Friday 20 April 2012

Hidden wealth in documentary films

Femi Odugbemi
Popular film producer, Femi Odugbemi, throws light on documentary film making at a festival recently organised by iREP, writes AKEEM LASISI
If documentary films are a drug, Femi Odugbemi has taken them and found out that they are potent. That is why he has the confidence to recommend them to young people who have interest in the film industry. This is evident in an inspiring experience he recently had on his work, Oriki, a documentary on Yoruba praise chant.
Organisers of  a festival where Oriki was recently shown abroad twice paid him some £7,000 – £3, 500 for each show. This is apart from a travelling allowance fee sent to him since he could not make the festival.
The Ondo State-born film maker shared the tale with some youths at a lecture he gave them during the iREP documentary film festival recently held in Lagos. The festival powered by Odugbemi and journalist/art and culture advocate, Mr. Jahman Anikulapo, featured film shows, dialogue and ‘stampede’ in different venues that included Victoria Island -based Terra Kulture.
It was, however, at the lecture held at Freedom Park, where media executive and veteran administrator, Alhaji Adegboyega Arulogun, also spoke on the subject, that Odugbemi addressed the business, art and science of documentary film production.
In exploring the economic, educational and entertaining potential of documentary movies, Odugbemi said, the producer must observe some rules, though. While there is the need to pay professionals such as doctors and lawyers to get required information, all the producer may need to give other interviewees is an honorarium. On no account should he, however, pay criminals to get facts.
He said, “Do not break a law to make a film. You must beware of contempt of court. You do not injure or cause injury to establish facts.”
Another important point stressed by Odugbemi, whose other documentaries include Bariga Boy, is that any documentarist who wants to engage children for any aspect of production must obtain permission from their parents.
“The law assumes that a child is innocent. He or she can be manipulated in terms of the information he is required to give or action he is required to take. So, the producer must get a written permission from parents.”
He stressed that the permission must be signed by the primary authority, which is the father; so that even if the mother signs it, it must be established that the father gave the concession or that he is not available – as in being dead, for example.
Odugbemi also  enjoined the would-be documentary film producers to get appropriate permission and give credit if another person’s music is used in the documentary.
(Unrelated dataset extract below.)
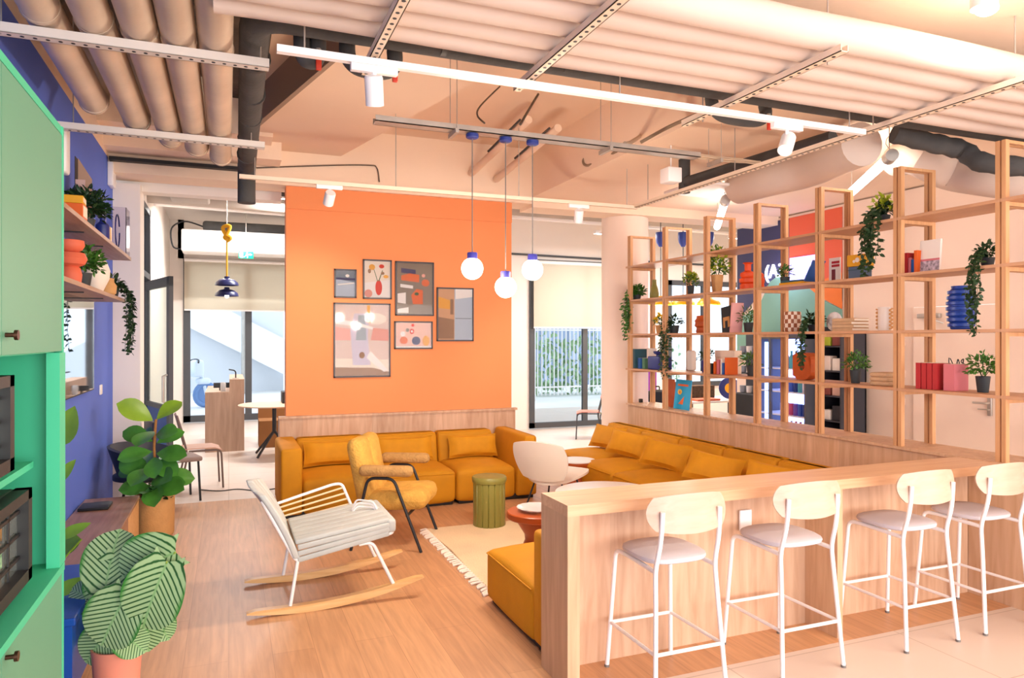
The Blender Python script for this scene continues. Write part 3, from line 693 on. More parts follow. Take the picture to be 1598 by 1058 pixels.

At the iREP stampede anchored by Anikulapo and attended by stakeholders that include Communication for Change founder, Sandra Obiago, and Mahmood Ali-Balogun, the Director of the Institute of African Studies, Paris, Prof. Jean-Paul Colleyn, presented a keynote titled African Cinemas and the Frontiers of Documentary. Some of the participants, nevertheless, expressed frustrations that documentary films have a limited market while supports hardly comes whenever required. Yet, Obiago noted that some successful individuals and corporate organisations, who want to invest in posterity,  do support good documentary initiatives.